> _What you should do_:
Every line in the listing is to be echoed verbatim.
[START Data provided]
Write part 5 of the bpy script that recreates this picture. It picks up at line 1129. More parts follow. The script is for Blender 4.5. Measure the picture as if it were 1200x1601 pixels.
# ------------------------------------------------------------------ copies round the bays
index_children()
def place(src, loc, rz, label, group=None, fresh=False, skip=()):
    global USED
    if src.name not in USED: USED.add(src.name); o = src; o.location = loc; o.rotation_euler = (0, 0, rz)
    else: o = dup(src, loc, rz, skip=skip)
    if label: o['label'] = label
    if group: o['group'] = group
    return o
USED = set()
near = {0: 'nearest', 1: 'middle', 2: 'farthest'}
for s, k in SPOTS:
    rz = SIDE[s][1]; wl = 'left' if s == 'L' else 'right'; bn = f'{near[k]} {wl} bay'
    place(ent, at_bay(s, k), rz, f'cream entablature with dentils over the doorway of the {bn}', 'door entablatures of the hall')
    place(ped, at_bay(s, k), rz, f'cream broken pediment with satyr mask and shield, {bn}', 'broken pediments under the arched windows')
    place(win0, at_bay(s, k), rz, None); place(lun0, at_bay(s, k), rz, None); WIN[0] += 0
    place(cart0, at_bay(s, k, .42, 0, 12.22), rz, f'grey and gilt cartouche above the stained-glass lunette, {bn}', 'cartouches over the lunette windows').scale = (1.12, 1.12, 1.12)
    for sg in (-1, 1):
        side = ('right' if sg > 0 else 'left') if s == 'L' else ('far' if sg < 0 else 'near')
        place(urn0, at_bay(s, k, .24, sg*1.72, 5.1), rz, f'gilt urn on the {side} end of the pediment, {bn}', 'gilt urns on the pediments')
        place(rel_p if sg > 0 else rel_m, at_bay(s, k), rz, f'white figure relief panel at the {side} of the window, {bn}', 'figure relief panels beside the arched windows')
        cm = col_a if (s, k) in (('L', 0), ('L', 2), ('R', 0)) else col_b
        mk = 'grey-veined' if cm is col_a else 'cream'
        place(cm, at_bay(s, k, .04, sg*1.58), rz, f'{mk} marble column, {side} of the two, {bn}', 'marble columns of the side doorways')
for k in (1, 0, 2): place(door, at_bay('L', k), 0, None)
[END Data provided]
> _Final answer_:
Write part 5 of the bpy script that recreates this picture. It picks up at line 1129. More parts follow. The script is for Blender 4.5. Measure the picture as if it were 1200x1601 pixels.
# ------------------------------------------------------------------ copies round the bays
index_children()
def place(src, loc, rz, label, group=None, fresh=False, skip=()):
    global USED
    if src.name not in USED: USED.add(src.name); o = src; o.location = loc; o.rotation_euler = (0, 0, rz)
    else: o = dup(src, loc, rz, skip=skip)
    if label: o['label'] = label
    if group: o['group'] = group
    return o
USED = set()
near = {0: 'nearest', 1: 'middle', 2: 'farthest'}
for s, k in SPOTS:
    rz = SIDE[s][1]; wl = 'left' if s == 'L' else 'right'; bn = f'{near[k]} {wl} bay'
    place(ent, at_bay(s, k), rz, f'cream entablature with dentils over the doorway of the {bn}', 'door entablatures of the hall')
    place(ped, at_bay(s, k), rz, f'cream broken pediment with satyr mask and shield, {bn}', 'broken pediments under the arched windows')
    place(win0, at_bay(s, k), rz, None); place(lun0, at_bay(s, k), rz, None); WIN[0] += 0
    place(cart0, at_bay(s, k, .42, 0, 12.22), rz, f'grey and gilt cartouche above the stained-glass lunette, {bn}', 'cartouches over the lunette windows').scale = (1.12, 1.12, 1.12)
    for sg in (-1, 1):
        side = ('right' if sg > 0 else 'left') if s == 'L' else ('far' if sg < 0 else 'near')
        place(urn0, at_bay(s, k, .24, sg*1.72, 5.1), rz, f'gilt urn on the {side} end of the pediment, {bn}', 'gilt urns on the pediments')
        place(rel_p if sg > 0 else rel_m, at_bay(s, k), rz, f'white figure relief panel at the {side} of the window, {bn}', 'figure relief panels beside the arched windows')
        cm = col_a if (s, k) in (('L', 0), ('L', 2), ('R', 0)) else col_b
        mk = 'grey-veined' if cm is col_a else 'cream'
        place(cm, at_bay(s, k, .04, sg*1.58), rz, f'{mk} marble column, {side} of the two, {bn}', 'marble columns of the side doorways')
for k in (1, 0, 2): place(door, at_bay('L', k), 0, None)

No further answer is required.